Douze ans avant La Dernière Maison sur la Gauche, La Source pose les bases de ce qui sera le genre du Rape and Revenge. C'est bien le film de Wes Craven qui popularisera le genre, si je ne m'abuse, mais il s'avère qu'il s'inspire très largement de l'histoire du film de Bergman.
Je ne suis pas sûr qu'il y ait beaucoup de scènes de viols qui aient été montrées aussi explicitement avant 1960. Ingmar Bergman filme avec une froideur intense, dans un silence pesant, un acte ignoble qui laisse présager le malaise installé dans Délivrance douze ans plus tard, qui imposera une froideur similaire. Pas étonnant que la scène de La Source ait fait polémique, à son échelle.
La tension est constante, et appuyée par le rythme hypnotique de Bergman, qui prend le temps de poser l'action et capter les regards fébriles, craintifs, menaçants ou attristés. Le sous-texte est suggéré dans les différents regards. Et tandis que certains sont parfois un peu trop expressifs, avec un jeu trop théâtral (Axel Düberg ou parfois Gunnel Lindblom), les autres parviennent à trouver le juste milieu entre intensité et véracité.
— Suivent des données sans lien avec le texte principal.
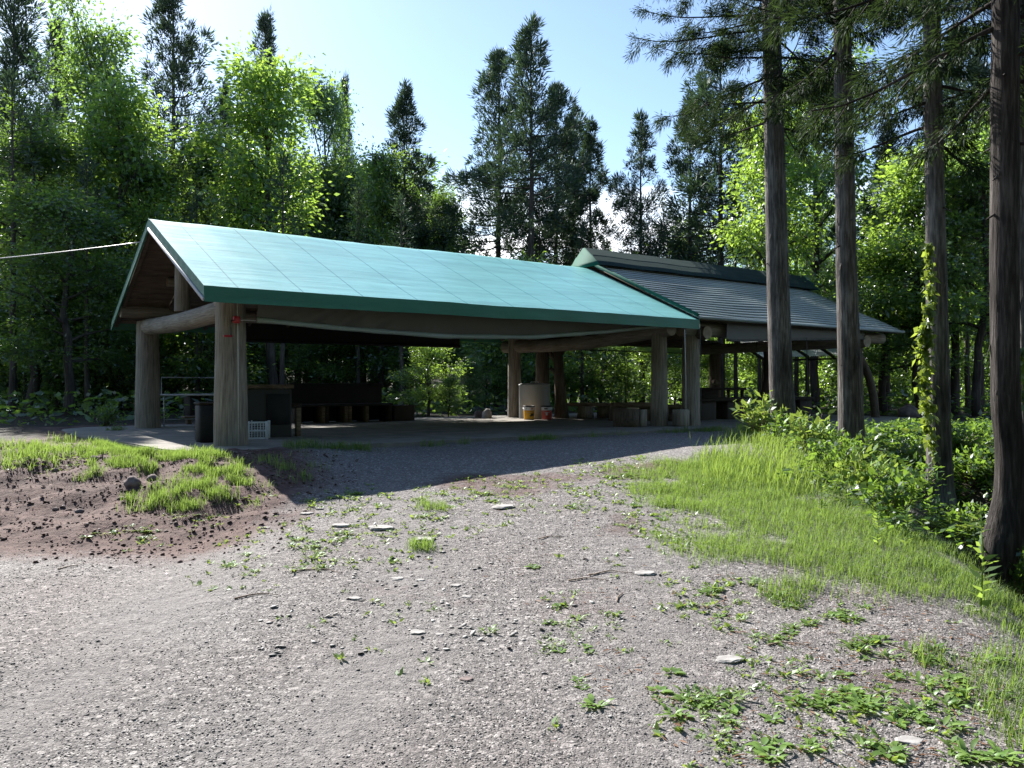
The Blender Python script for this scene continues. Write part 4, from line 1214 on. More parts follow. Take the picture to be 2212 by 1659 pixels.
def stones_floor():
    for px, py, w, h, m, lab in [(1052, 904, 24, 26, M_stone, 'rounded pale boulder at the rear edge of the concrete floor'), (1036, 903, 26, 20, M_rock, 'dark boulder beside the pale rounded one at the rear edge of the floor')]:
        p = at_z(px, py); D = p.y
        rock("boulder", lab, p.x, p.y + .2, 0, w / F * D * .5, h / F * D * .55, m, int(px))
def rock(name, lab, x, y, z, rw, rh, m, seed, group=None, flat=False, rz=None, cat='stone'):
    bm = bmesh.new(); bmesh.ops.create_icosphere(bm, subdivisions=3, radius=1)
    r = np.random.default_rng(seed); o = r.uniform(0, 50)
    for v in bm.verts:
        n_ = float(fbm(np.array([v.co.x * 1.3 + o]), np.array([v.co.y * 1.3 + v.co.z * 1.1 + o]), seed)[0]) - .47
        n2 = float(fbm(np.array([v.co.x * 4 + o]), np.array([v.co.y * 4 + v.co.z * 3]), seed + 2)[0]) - .47
        v.co *= 1 + .75 * n_ + .22 * n2
        if flat: v.co.z = max(-.6, min(.55 + .2 * n_, v.co.z))
        v.co = Vector((v.co.x * rw, v.co.y * rw * r.uniform(.75, .8), v.co.z * rh))
    me = bpy.data.meshes.new(name); bm.to_mesh(me); bm.free(); me.materials.append(m)
    me.polygons.foreach_set('use_smooth', np.full(len(me.polygons), not flat))
    ob = bpy.data.objects.new(name, me)
    link(ob, None, Matrix.Translation((x, y, z + rh * .35)) @ Matrix.Rotation(r.uniform(0, 6.28) if rz is None else rz, 4, 'Z'))
    return tag(ob, lab, cat, group)
stones_floor()
p = at_z(1962, 900, -.05); rock("boulder", 'dark rounded boulder beyond the far end of the shingled pavilion', p.x, p.y, hz(p.x, p.y), .33, .26, M_rock, 77)

def benches():
    def plank_bench(px0, px1, py, h, lab, stumps, depth=.42, thick=.09):
        s0, t0 = st(px0, py); s1, t1 = st(px1, py)
        root = on_floor("log_bench", lab, 'bench', s0, t0, math.atan2(t1 - t0, s1 - s0))
        L = math.hypot(s1 - s0, t1 - t0)
        part(MB().box((L / 2, .1, h - thick / 2), (L, depth, thick), bevel=.02), "seat", M_bench, root)
        for u, m, r_ in stumps:
            part(MB().tube([(u * L, .1, 0), (u * L, .1, h - thick)], [r_ * 1.1, r_], 14, lump=.2, seed=int(u * 90)), "leg", m, root, True)
    plank_bench(1227, 1322, 903, .42, 'thick plank bench on stump legs right of the forked log post', [(.4, M_log, .2), (.82, M_logdark, .17)])
    plank_bench(1322, 1412, 909, .47, 'dark plank bench behind the front stump seat', [(.15, M_logdark, .2), (.85, M_logdark, .2)], .6, .12)
    plank_bench(1440, 1500, 910, .42, 'short plank bench between the two middle log pillars', [(.3, M_logdark, .15), (.8, M_logdark, .15)])
    s, t = st(1368, 922)
    root = on_floor("stump_seat", 'wide dark stump seat with its lit right side coloured paler, at the floor edge', 'stump', s, t)
    part(MB().tube([(0, .22, 0), (0, .22, .2), (0, .22, .4)], [.33, .29, .28], 18, lump=.25, seed=4), "stump", M_logdark, root, True)
    part(MB().box((.27, -.03, .19), (.2, .1, .38), bevel=.02), "lit_face", M_log, root)  # paler block: light on the right side put into the colour
    s, t = st(1478, 921)
    root = on_floor("stump_seat", 'small square stump standing against the foot of the fourth log pillar', 'stump', s, t)
    part(MB().box((0, .1, .19), (.34, .26, .38), bevel=.03), "stump", M_log, root)
    # long counter
    s0, t0 = st(1514, 908)
    root = on_floor("long_counter", 'long low dark counter of blocks with plank top under the shingled roof', 'counter', s0, t0 + .3)
    part(MB().box((2.4, 0, .53), (5.0, .8, .09), bevel=.015), "counter_top", M_darkwood, root)
    for k in range(5): part(MB().box((.3 + k * 1.07, 0, .24), (.62, .6, .485), bevel=.01), "block_leg", M_brick, root)
    root = on_floor("table", 'dark tall table standing at the rear under the shingled roof', 'table', 15.6, 4.4)
    part(MB().box((.9, 0, .80), (2.2, .7, .07), bevel=.01), "table_top", M_darkwood, root)
    for a in (-.05, 1.85):
        for b in (-.28, .28): part(MB().box((a, b, .385), (.09, .09, .76), bevel=.01), "leg", M_darkwood, root)
    part(MB().box((.3, .0, .56), (.9, .5, .4), bevel=.01), "crate", M_darkwood, root)
benches()

def left_furniture():
    # white steel table at the back left
    s, t = st(345, 921)
    root = on_floor("steel_table", 'long white steel work table at the rear left between the pillars', 'table', s, t)
    part(MB().box((1.1, 0, .70), (2.3, .55, .035), bevel=.006), "table_top", M_white, root)
    for a in (.04, 2.15):
        for b in (-.24, .24): part(MB().tube([(a, b, 0), (a, b, .69)], .016, 8), "leg", M_steel, root)
    part(MB().tube([(.04, -.24, .16), (2.15, -.24, .16)], .01, 6), "lower_rail", M_steel, root)
    mb = MB().tube([(.1, .3, .69), (.1, .3, 1.1), (1.6, .3, 1.1), (1.6, .3, .69)], .014, 6); part(mb, "back_rail", M_steel, root)
    s, t = st(440, 905)
    root = on_floor("picnic_table", 'dark wooden table with thick pedestal legs left of the near pillar', 'table', s - .2, t, .1)
    part(MB().box((.35, 0, .66), (1.4, .8, .06), bevel=.01), "table_top", M_darkwood, root)
    for a in (-.1, .8): part(MB().box((a, 0, .315), (.3, .5, .63), bevel=.02), "leg", M_darkwood, root)
    s, t = st(428, 916)
    root = on_floor("low_bench", 'low narrow wooden bench in front of the dark wooden table', 'bench', s - .1, t, .1)
    part(MB().box((.15, 0, .17), (.8, .22, .05), bevel=.008), "seat", M_bench, root)
    for a in (-.12, .42): part(MB().box((a, 0, .0725), (.1, .16, .145), bevel=.008), "leg", M_bench, root)
    s, t = st(452, 956)
    root = on_floor("bin", 'dark square bin pressed against the left side of the near pillar', 'bin', s + .02, t + .15)
    part(MB().box((0, 0, .31), (.34, .34, .62), bevel=.03), "bin_body", M_black, root)
    part(MB().box((0, 0, .635), (.37, .37, .04), bevel=.012), "lid", M_darkwood, root)
    # dark stove cupboard right of the near pillar
    root = on_floor("stove_cabinet", 'dark brick stove cabinet with pale timber top rail right of the near pillar', 'cabinet', .95, 1.75)
    part(MB().box((.08, 0, .43), (.95, .62, .86), bevel=.015), "cabinet_body", M_brick, root)
    part(MB().box((.08, 0, .905), (1.02, .68, .07), bevel=.01), "top_rail", M_bench, root)
    part(MB().box((.30, -.325, .5), (.42, .03, .55), bevel=.006), "door", M_black, root)
    part(MB().box((.66, -.1, .56), (.18, .4, .08), bevel=.008), "side_shelf", M_darkwood, root)
    part(MB().box((.69, -.25, .26), (.09, .09, .52), bevel=.008), "leg", M_bench, root)
    p = at(605, 851, 14.6); s, t = local_st(p.x, p.y)
    root = on_floor("notice_box", 'small cream box on a thin post beside the dark stove cabinet', 'box', float(s), float(t), -TH)
    part(MB().box((0, 0, .775), (.14, .10, .15), bevel=.006), "box_body", M_cream, root)
    part(MB().box((0, .06, .35), (.06, .06, .70), bevel=.006), "post", M_darkwood, root)
    # white wire crate
    s, t = st(538, 949)
    root = on_floor("wire_crate", 'white wire crate on the floor right of the near pillar', 'crate', s, t, -.45)
    mb = MB()
    for z in (.01, .14, .28):
        for y in (0, .3): mb.beam((0, y, z), (.29, y, z), .018, .022, .003)
        for x in (0, .29): mb.beam((x, 0, z), (x, .3, z), .018, .022, .003)
    part(mb, "wire_rim", M_white, root)
    mb = MB()
    for k in range(1, 6):
        for y in (0, .3): mb.tube([(k * .048, y, .01), (k * .048, y, .28)], .004, 4)
    for z in (.06, .1, .19, .235):
        for y in (0, .3): mb.tube([(0, y, z), (.29, y, z)], .004, 4)
    part(mb, "wire_mesh", M_white, root)
    for x, y in ((0, 0), (.29, 0), (0, .3), (.29, .3)): part(MB().box((x, y, .15), (.045 if x else .025, .035, .32), bevel=.004), "corner_post", M_white, root)
    # long black hearth along the rear edge
    root = on_floor("hearth", 'long black boarded hearth with open bays along the rear edge of the floor', 'hearth', 3.3, 6.15)
    part(MB().box((1.2, .32, .49), (2.55, .04, .96), bevel=.006), "back_board", M_black, root)
    part(MB().box((1.2, 0, .43), (2.6, .62, .06), bevel=.008), "hob", M_black, root)
    for k, a in enumerate((.03, .62, .72, 1.22, 1.32, 1.78, 2.42)): part(MB().box((a, -.02, .2), (.09, .56, .4), bevel=.008), "bay_wall", M_bench if k in (1, 3, 4, 5) else M_darkwood, root)
    part(MB().box((2.85, 0, .2), (.6, .5, .4), bevel=.01), "side_block", M_brick, root)
left_furniture()

# ------------------------------------------------------------------ cords and the overhead wire
for px, y0, y1, D, lab in [
    (1348, 742, 868, 24.5, 'thin cord hanging left of the third log pillar, first of a pair'), (1353.5, 742, 868, 24.5, 'thin cord hanging left of the third log pillar, second of a pair'),
    (1479, 712, 926, 16.9, 'pale cord hanging straight down the left edge of the fourth log pillar'), (1512, 700, 912, 17.3, 'cord hanging just right of the fourth log pillar'),
    (1634, 725, 870, 20.5, 'cord hanging left of the first near trunk'), (1742, 728, 903, 20.2, 'cord hanging between the first and second near trunks')]:
    a, b = at(px, y0, D), at(px + 3, y1, D)
    tag(MB().tube([tuple(a), tuple((a + b) / 2 + Vector((.01, 0, 0))), tuple(b)], .008, 5).build("hanging_cord", M_rope if px in (1479,) else M_dkrope, None), lab, 'cord', 'cords hanging from the eaves')
a = W(RS0 + .02, RTM + .55, 3.62); b = at(-420, 585, 17)
pts = [tuple(a.lerp(b, u) - Vector((0, 0, .35 * u * (1 - u)))) for u in np.linspace(0, 1, 24)]
tag(MB().tube(pts, .0105, 6).build("overhead_wire", M_wire, None), 'pale wire running from the near roof peak out of the left edge', 'wire')

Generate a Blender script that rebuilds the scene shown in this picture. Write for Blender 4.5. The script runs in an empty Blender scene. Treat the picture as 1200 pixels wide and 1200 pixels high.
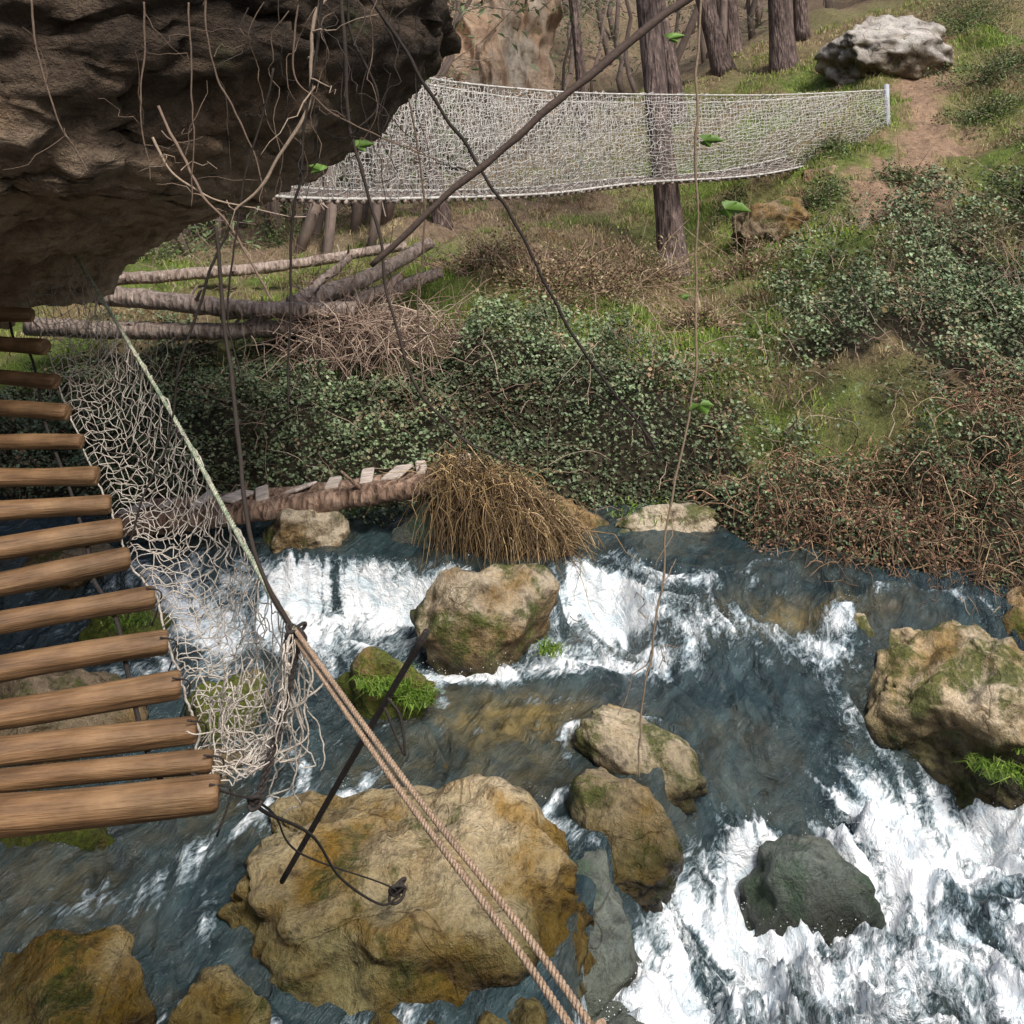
import bpy, bmesh, math, random
import numpy as np
from mathutils import Vector
random.seed(7); rng=np.random.default_rng(11)
S=bpy.context.scene
A=np.array
# ------------------------------------------------------------ noise
def _h(a,b,c,s):
    n=(a*374761393+b*668265263+c*1274126177+s*974634777)&0xffffffff
    n=((n^(n>>13))*1274126177)&0xffffffff
    n=((n^(n>>15))*2246822519)&0xffffffff
    return ((n^(n>>16))&0xffffff)/float(0xffffff)
def vn(P,s=0):
    f=np.floor(P).astype(np.int64); t=P-f; t=t*t*t*(t*(t*6-15)+10)
    r=0
    for i in (0,1):
        for j in (0,1):
            for k in (0,1):
                w=(t[:,0] if i else 1-t[:,0])*(t[:,1] if j else 1-t[:,1])*(t[:,2] if k else 1-t[:,2])
                r=r+w*_h(f[:,0]+i,f[:,1]+j,f[:,2]+k,s)
    return r*2-1
_R=A([[.8,.36,-.48],[-.6,.48,-.64],[0,.8,.6]])
def fbm(P,scale=1,octv=4,seed=0,gain=.5):
    Q=P*scale; a=1;r=0;tot=0
    for o in range(octv):
        r=r+a*vn(Q,seed+o*17); tot+=a; a*=gain; Q=(Q@_R)*2.03+5.3
    return r/tot*1.6
def xy3(x,y,z=0): return np.stack([x,y,np.zeros_like(x)+z],-1)
def sst(a,b,x):
    t=np.clip((x-a)/(b-a),0,1); return t*t*(3-2*t)
# ------------------------------------------------------------ mesh helpers
def mesh_obj(name,V,F,mat,col=None,smooth=True,attrs=None,parent=None):
    V=np.asarray(V,float); F=np.asarray(F,int); k=F.shape[1]
    me=bpy.data.meshes.new(name); me.vertices.add(len(V)); me.vertices.foreach_set('co',V.ravel())
    me.loops.add(F.size); me.loops.foreach_set('vertex_index',F.ravel())
    me.polygons.add(len(F)); me.polygons.foreach_set('loop_start',np.arange(len(F))*k)
    me.update(calc_edges=True)
    me.polygons.foreach_set('use_smooth',np.full(len(F),smooth))
    if col is not None:
        c=np.ones((len(V),4)); c[:,:3]=col
        at=me.attributes.new('Col','FLOAT_COLOR','POINT'); at.data.foreach_set('color',c.ravel())
    for n,a in (attrs or {}).items():
        at=me.attributes.new(n,'FLOAT','POINT'); at.data.foreach_set('value',np.asarray(a,float))
    me.materials.append(mat)
    ob=bpy.data.objects.new(name,me); S.collection.objects.link(ob)
    if parent: ob.parent=parent
    return ob
def empty(name,loc=(0,0,0)):
    e=bpy.data.objects.new(name,None); S.collection.objects.link(e); return e
def cat(parts):
    V=[];F=[];C=[];o=0
    for p in parts:
        V.append(p[0]);F.append(p[1]+o);o+=len(p[0])
        if len(p)>2: C.append(np.broadcast_to(p[2],(len(p[0]),3)))
    return (np.concatenate(V),np.concatenate(F),np.concatenate(C) if C else None)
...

Toutefois le film manque un peu de crédibilité par moments, et c'est en partie dû à l'époque, mais pas seulement.
Un personnage meurt d'un coup de gourdin, un autre balancé contre une étagère. Deux actions prétextes pour faire mourir les personnages, mais qui en réalité sont pas vraiment mortelles. Mais au pire, ça n’entache pas tellement la crédibilité film. Cependant, voir les antagonistes se profiler chez les parents de la fille qu'ils viennent de tuer, c'est un douteux manque de méfiance, d'autant plus qu'elle leur avait décrit l'endroit où elle habitait. Alors, prendre le risque de proposer de racheter la robe... C'est trop naïf.
L'omniprésence de la religion permet de placer le film au-delà du simple statut de film choc, en proposant des réflexions sur chaque acte accompli. A travers les regards de plusieurs protagonistes, ce film parle principalement de remords et de repentir (remords de Gunnel Lindblom, restée impuissante et se délectant d'un spectacle morbide, et Max von Sydow, qui a alors violé un Commandement essentiel).
L'apparition d'une source purificatrice est également riche de sens, après de tels événements. Mais c'est surtout l'occasion pour Bergman de laisser une place au mystique, et de nous présenter une divination miséricordieuse, si bien que l'histoire contée ici pourrait véritablement être un passage de la Bible.
S'il possède des défauts souvent dus à son âge, La Source reste un film étonnant pour l'époque où il est sorti, assez dur encore aujourd'hui, bien qu'il ne soit certainement pas là pour choquer.